* Written exercise *
Among the entries below, find the line with "Recreate this scene", then quote it and each following line up to and including the line with "def rad(d): return math.radians(d)", and nothing else.

* Supplied information *
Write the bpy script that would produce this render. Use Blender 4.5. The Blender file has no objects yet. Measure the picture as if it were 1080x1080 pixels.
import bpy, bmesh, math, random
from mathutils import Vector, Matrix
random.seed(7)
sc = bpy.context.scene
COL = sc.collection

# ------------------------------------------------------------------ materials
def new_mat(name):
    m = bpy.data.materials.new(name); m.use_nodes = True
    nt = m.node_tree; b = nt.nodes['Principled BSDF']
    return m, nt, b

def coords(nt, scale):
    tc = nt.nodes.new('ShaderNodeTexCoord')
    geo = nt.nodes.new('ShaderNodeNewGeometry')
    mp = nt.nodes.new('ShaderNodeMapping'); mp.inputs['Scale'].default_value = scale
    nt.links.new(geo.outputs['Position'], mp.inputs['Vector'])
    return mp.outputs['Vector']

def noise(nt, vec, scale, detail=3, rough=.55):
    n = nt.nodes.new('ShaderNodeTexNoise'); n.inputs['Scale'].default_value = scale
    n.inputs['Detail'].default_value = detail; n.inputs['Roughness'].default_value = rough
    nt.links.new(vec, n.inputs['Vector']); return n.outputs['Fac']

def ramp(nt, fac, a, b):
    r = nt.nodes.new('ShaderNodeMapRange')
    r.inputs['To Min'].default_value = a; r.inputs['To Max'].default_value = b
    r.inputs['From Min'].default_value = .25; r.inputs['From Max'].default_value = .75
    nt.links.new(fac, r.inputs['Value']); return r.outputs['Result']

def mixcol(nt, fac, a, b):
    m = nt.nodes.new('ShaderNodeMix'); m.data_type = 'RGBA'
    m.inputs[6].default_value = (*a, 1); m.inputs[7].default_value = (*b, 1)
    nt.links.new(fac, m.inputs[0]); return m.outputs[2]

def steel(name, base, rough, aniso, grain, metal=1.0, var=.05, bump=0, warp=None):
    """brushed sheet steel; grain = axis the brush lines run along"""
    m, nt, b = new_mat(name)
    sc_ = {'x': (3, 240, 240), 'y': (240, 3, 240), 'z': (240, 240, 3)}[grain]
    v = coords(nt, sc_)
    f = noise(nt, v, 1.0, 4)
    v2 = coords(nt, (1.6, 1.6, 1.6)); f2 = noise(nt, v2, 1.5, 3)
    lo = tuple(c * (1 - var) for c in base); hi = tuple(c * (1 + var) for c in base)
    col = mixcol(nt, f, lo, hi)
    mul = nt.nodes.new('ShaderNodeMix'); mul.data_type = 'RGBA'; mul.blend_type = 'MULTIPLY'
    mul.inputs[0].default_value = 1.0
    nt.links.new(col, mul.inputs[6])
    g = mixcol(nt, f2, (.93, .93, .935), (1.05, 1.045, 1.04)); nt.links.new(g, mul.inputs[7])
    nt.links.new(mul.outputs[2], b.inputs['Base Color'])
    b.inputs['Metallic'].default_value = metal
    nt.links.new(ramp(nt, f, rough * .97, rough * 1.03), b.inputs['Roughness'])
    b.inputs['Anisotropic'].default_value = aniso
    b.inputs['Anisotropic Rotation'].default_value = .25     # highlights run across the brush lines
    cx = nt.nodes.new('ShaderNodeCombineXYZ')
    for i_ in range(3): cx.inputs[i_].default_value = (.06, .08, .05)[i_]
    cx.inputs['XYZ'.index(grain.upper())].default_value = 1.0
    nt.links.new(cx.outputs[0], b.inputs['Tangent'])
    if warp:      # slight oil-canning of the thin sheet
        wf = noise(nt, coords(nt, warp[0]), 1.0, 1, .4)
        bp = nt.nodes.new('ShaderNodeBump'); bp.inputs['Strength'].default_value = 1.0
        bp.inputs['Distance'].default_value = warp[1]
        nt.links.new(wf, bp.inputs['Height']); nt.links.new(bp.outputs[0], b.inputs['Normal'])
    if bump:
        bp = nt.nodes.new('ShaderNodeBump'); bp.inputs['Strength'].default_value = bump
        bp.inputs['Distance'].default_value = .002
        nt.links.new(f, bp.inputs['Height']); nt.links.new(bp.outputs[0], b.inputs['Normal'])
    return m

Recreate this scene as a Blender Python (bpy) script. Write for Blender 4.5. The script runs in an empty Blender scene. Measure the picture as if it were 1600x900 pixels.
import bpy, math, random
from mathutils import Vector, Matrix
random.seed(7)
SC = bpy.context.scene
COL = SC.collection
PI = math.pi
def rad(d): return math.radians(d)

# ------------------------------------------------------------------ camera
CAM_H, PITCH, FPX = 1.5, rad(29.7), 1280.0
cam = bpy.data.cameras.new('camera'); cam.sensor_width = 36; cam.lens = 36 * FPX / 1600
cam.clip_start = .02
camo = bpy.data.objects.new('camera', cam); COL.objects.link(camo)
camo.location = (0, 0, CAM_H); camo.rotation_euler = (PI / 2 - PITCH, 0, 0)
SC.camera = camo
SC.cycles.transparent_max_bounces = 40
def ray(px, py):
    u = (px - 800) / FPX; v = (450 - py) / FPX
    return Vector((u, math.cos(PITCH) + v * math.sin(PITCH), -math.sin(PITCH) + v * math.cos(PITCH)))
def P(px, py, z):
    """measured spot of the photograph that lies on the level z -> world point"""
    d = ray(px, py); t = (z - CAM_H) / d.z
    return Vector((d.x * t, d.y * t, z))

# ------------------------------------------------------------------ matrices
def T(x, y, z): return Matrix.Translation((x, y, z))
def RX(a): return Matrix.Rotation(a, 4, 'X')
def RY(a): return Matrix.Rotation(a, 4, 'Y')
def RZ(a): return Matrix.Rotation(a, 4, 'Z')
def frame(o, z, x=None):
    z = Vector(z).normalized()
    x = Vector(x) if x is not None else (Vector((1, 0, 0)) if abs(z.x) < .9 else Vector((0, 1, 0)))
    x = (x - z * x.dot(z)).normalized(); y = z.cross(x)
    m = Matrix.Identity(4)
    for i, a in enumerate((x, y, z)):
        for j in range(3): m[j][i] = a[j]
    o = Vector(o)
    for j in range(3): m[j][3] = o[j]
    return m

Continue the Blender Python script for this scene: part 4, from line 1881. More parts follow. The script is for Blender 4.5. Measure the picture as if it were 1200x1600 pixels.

* Solution to this task *
Recreate this scene as a Blender Python (bpy) script. Write for Blender 4.5. The script runs in an empty Blender scene. Measure the picture as if it were 1600x900 pixels.
import bpy, math, random
from mathutils import Vector, Matrix
random.seed(7)
SC = bpy.context.scene
COL = SC.collection
PI = math.pi
def rad(d): return math.radians(d)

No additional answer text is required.